GIVEN DATA:
○ ○ ○ ○
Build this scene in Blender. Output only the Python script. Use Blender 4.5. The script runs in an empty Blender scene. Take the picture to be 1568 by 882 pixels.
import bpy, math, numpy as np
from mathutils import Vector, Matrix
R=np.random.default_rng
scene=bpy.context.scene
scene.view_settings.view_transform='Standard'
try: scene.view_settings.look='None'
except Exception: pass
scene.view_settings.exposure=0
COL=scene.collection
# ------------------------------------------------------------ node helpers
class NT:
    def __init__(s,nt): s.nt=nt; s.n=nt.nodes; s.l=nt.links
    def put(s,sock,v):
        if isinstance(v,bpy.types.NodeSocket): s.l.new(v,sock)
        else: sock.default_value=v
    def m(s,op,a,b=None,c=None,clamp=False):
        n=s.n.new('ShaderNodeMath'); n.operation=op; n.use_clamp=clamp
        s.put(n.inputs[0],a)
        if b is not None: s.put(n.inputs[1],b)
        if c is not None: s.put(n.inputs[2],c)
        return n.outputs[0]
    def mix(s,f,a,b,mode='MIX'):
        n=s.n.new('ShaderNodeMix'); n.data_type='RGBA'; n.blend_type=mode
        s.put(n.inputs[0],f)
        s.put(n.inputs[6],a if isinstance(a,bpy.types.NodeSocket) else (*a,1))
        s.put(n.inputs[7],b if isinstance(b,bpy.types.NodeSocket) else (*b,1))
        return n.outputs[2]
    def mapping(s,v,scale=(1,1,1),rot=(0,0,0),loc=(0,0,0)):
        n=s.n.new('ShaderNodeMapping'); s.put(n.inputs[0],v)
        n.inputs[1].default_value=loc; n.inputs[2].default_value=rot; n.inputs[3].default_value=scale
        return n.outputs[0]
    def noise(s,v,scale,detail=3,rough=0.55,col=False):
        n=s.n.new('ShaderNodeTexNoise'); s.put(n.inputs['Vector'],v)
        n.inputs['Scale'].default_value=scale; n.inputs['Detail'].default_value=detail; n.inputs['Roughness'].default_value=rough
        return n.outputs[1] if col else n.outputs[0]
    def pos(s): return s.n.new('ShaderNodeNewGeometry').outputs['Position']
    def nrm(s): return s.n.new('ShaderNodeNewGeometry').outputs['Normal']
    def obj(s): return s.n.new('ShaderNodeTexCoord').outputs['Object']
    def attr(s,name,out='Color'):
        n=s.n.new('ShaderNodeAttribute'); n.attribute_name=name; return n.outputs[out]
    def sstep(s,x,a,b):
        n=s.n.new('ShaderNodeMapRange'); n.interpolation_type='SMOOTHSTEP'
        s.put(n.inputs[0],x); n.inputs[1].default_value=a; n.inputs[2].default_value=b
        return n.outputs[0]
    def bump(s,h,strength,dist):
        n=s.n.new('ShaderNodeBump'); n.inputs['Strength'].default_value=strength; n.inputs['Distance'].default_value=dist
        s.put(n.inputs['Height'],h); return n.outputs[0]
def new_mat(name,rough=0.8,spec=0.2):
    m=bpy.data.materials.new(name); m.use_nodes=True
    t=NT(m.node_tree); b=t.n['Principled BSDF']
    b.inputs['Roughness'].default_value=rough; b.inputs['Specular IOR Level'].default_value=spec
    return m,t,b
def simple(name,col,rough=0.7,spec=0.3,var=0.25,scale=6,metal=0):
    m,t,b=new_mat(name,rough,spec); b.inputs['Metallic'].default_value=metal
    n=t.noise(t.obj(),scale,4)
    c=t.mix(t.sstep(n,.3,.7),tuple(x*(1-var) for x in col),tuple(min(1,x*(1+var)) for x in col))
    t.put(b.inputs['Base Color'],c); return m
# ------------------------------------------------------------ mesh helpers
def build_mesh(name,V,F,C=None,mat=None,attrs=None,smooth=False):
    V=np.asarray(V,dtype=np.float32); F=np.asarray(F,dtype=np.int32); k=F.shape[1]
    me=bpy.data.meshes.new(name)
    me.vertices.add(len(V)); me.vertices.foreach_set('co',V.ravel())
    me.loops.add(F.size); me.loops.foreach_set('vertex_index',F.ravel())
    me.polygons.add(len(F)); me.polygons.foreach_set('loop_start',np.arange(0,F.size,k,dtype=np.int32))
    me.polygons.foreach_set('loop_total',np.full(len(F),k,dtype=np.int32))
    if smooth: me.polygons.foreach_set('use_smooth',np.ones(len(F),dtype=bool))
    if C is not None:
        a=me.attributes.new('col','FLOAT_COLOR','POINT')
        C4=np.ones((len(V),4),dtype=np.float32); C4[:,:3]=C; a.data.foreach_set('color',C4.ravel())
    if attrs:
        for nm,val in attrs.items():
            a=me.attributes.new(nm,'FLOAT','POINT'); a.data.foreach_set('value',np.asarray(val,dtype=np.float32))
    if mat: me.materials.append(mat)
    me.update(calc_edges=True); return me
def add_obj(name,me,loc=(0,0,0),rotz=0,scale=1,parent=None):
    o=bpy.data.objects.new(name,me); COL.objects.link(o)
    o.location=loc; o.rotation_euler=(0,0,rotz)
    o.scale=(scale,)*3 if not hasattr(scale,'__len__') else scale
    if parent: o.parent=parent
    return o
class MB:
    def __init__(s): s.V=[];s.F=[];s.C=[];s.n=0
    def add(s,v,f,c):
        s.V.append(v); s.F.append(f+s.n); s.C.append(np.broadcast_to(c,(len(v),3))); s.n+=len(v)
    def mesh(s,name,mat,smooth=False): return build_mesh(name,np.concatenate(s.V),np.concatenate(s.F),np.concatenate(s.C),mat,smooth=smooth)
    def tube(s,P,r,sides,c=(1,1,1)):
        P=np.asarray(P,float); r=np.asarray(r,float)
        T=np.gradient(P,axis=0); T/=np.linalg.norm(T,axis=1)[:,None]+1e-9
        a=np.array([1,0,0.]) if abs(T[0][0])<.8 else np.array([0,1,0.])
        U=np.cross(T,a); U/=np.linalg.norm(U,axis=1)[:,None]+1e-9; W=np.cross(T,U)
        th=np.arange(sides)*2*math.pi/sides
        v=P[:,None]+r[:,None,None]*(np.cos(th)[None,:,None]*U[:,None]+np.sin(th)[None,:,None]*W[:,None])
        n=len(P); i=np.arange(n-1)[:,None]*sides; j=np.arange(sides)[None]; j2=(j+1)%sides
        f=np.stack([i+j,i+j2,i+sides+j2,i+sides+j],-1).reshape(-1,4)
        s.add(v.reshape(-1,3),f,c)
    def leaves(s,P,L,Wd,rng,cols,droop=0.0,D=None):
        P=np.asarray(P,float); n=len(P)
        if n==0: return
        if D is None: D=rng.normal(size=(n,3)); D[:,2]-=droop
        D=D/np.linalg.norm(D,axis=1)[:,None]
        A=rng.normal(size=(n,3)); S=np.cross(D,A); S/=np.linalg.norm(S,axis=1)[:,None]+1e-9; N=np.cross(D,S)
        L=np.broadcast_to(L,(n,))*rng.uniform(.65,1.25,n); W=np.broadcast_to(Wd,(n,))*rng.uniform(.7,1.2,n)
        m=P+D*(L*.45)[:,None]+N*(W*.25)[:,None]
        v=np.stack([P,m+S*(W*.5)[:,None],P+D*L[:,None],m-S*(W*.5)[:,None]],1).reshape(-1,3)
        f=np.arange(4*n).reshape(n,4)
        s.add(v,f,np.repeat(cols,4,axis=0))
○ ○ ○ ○
Give the material above again, word for word.

Build this scene in Blender. Output only the Python script. Use Blender 4.5. The script runs in an empty Blender scene. Take the picture to be 1568 by 882 pixels.
import bpy, math, numpy as np
from mathutils import Vector, Matrix
R=np.random.default_rng
scene=bpy.context.scene
scene.view_settings.view_transform='Standard'
try: scene.view_settings.look='None'
except Exception: pass
scene.view_settings.exposure=0
COL=scene.collection
# ------------------------------------------------------------ node helpers
class NT:
    def __init__(s,nt): s.nt=nt; s.n=nt.nodes; s.l=nt.links
    def put(s,sock,v):
        if isinstance(v,bpy.types.NodeSocket): s.l.new(v,sock)
        else: sock.default_value=v
    def m(s,op,a,b=None,c=None,clamp=False):
        n=s.n.new('ShaderNodeMath'); n.operation=op; n.use_clamp=clamp
        s.put(n.inputs[0],a)
        if b is not None: s.put(n.inputs[1],b)
        if c is not None: s.put(n.inputs[2],c)
        return n.outputs[0]
    def mix(s,f,a,b,mode='MIX'):
        n=s.n.new('ShaderNodeMix'); n.data_type='RGBA'; n.blend_type=mode
        s.put(n.inputs[0],f)
        s.put(n.inputs[6],a if isinstance(a,bpy.types.NodeSocket) else (*a,1))
        s.put(n.inputs[7],b if isinstance(b,bpy.types.NodeSocket) else (*b,1))
        return n.outputs[2]
    def mapping(s,v,scale=(1,1,1),rot=(0,0,0),loc=(0,0,0)):
        n=s.n.new('ShaderNodeMapping'); s.put(n.inputs[0],v)
        n.inputs[1].default_value=loc; n.inputs[2].default_value=rot; n.inputs[3].default_value=scale
        return n.outputs[0]
    def noise(s,v,scale,detail=3,rough=0.55,col=False):
        n=s.n.new('ShaderNodeTexNoise'); s.put(n.inputs['Vector'],v)
        n.inputs['Scale'].default_value=scale; n.inputs['Detail'].default_value=detail; n.inputs['Roughness'].default_value=rough
        return n.outputs[1] if col else n.outputs[0]
    def pos(s): return s.n.new('ShaderNodeNewGeometry').outputs['Position']
    def nrm(s): return s.n.new('ShaderNodeNewGeometry').outputs['Normal']
    def obj(s): return s.n.new('ShaderNodeTexCoord').outputs['Object']
    def attr(s,name,out='Color'):
        n=s.n.new('ShaderNodeAttribute'); n.attribute_name=name; return n.outputs[out]
    def sstep(s,x,a,b):
        n=s.n.new('ShaderNodeMapRange'); n.interpolation_type='SMOOTHSTEP'
        s.put(n.inputs[0],x); n.inputs[1].default_value=a; n.inputs[2].default_value=b
        return n.outputs[0]
    def bump(s,h,strength,dist):
        n=s.n.new('ShaderNodeBump'); n.inputs['Strength'].default_value=strength; n.inputs['Distance'].default_value=dist
        s.put(n.inputs['Height'],h); return n.outputs[0]
def new_mat(name,rough=0.8,spec=0.2):
    m=bpy.data.materials.new(name); m.use_nodes=True
    t=NT(m.node_tree); b=t.n['Principled BSDF']
    b.inputs['Roughness'].default_value=rough; b.inputs['Specular IOR Level'].default_value=spec
    return m,t,b
def simple(name,col,rough=0.7,spec=0.3,var=0.25,scale=6,metal=0):
    m,t,b=new_mat(name,rough,spec); b.inputs['Metallic'].default_value=metal
    n=t.noise(t.obj(),scale,4)
    c=t.mix(t.sstep(n,.3,.7),tuple(x*(1-var) for x in col),tuple(min(1,x*(1+var)) for x in col))
    t.put(b.inputs['Base Color'],c); return m
# ------------------------------------------------------------ mesh helpers
def build_mesh(name,V,F,C=None,mat=None,attrs=None,smooth=False):
    V=np.asarray(V,dtype=np.float32); F=np.asarray(F,dtype=np.int32); k=F.shape[1]
    me=bpy.data.meshes.new(name)
    me.vertices.add(len(V)); me.vertices.foreach_set('co',V.ravel())
    me.loops.add(F.size); me.loops.foreach_set('vertex_index',F.ravel())
    me.polygons.add(len(F)); me.polygons.foreach_set('loop_start',np.arange(0,F.size,k,dtype=np.int32))
    me.polygons.foreach_set('loop_total',np.full(len(F),k,dtype=np.int32))
    if smooth: me.polygons.foreach_set('use_smooth',np.ones(len(F),dtype=bool))
    if C is not None:
        a=me.attributes.new('col','FLOAT_COLOR','POINT')
        C4=np.ones((len(V),4),dtype=np.float32); C4[:,:3]=C; a.data.foreach_set('color',C4.ravel())
    if attrs:
        for nm,val in attrs.items():
            a=me.attributes.new(nm,'FLOAT','POINT'); a.data.foreach_set('value',np.asarray(val,dtype=np.float32))
    if mat: me.materials.append(mat)
    me.update(calc_edges=True); return me
def add_obj(name,me,loc=(0,0,0),rotz=0,scale=1,parent=None):
    o=bpy.data.objects.new(name,me); COL.objects.link(o)
    o.location=loc; o.rotation_euler=(0,0,rotz)
    o.scale=(scale,)*3 if not hasattr(scale,'__len__') else scale
    if parent: o.parent=parent
    return o
class MB:
    def __init__(s): s.V=[];s.F=[];s.C=[];s.n=0
    def add(s,v,f,c):
        s.V.append(v); s.F.append(f+s.n); s.C.append(np.broadcast_to(c,(len(v),3))); s.n+=len(v)
    def mesh(s,name,mat,smooth=False): return build_mesh(name,np.concatenate(s.V),np.concatenate(s.F),np.concatenate(s.C),mat,smooth=smooth)
    def tube(s,P,r,sides,c=(1,1,1)):
        P=np.asarray(P,float); r=np.asarray(r,float)
        T=np.gradient(P,axis=0); T/=np.linalg.norm(T,axis=1)[:,None]+1e-9
        a=np.array([1,0,0.]) if abs(T[0][0])<.8 else np.array([0,1,0.])
        U=np.cross(T,a); U/=np.linalg.norm(U,axis=1)[:,None]+1e-9; W=np.cross(T,U)
        th=np.arange(sides)*2*math.pi/sides
        v=P[:,None]+r[:,None,None]*(np.cos(th)[None,:,None]*U[:,None]+np.sin(th)[None,:,None]*W[:,None])
        n=len(P); i=np.arange(n-1)[:,None]*sides; j=np.arange(sides)[None]; j2=(j+1)%sides
        f=np.stack([i+j,i+j2,i+sides+j2,i+sides+j],-1).reshape(-1,4)
        s.add(v.reshape(-1,3),f,c)
    def leaves(s,P,L,Wd,rng,cols,droop=0.0,D=None):
        P=np.asarray(P,float); n=len(P)
        if n==0: return
        if D is None: D=rng.normal(size=(n,3)); D[:,2]-=droop
        D=D/np.linalg.norm(D,axis=1)[:,None]
        A=rng.normal(size=(n,3)); S=np.cross(D,A); S/=np.linalg.norm(S,axis=1)[:,None]+1e-9; N=np.cross(D,S)
        L=np.broadcast_to(L,(n,))*rng.uniform(.65,1.25,n); W=np.broadcast_to(Wd,(n,))*rng.uniform(.7,1.2,n)
        m=P+D*(L*.45)[:,None]+N*(W*.25)[:,None]
        v=np.stack([P,m+S*(W*.5)[:,None],P+D*L[:,None],m-S*(W*.5)[:,None]],1).reshape(-1,3)
        f=np.arange(4*n).reshape(n,4)
        s.add(v,f,np.repeat(cols,4,axis=0))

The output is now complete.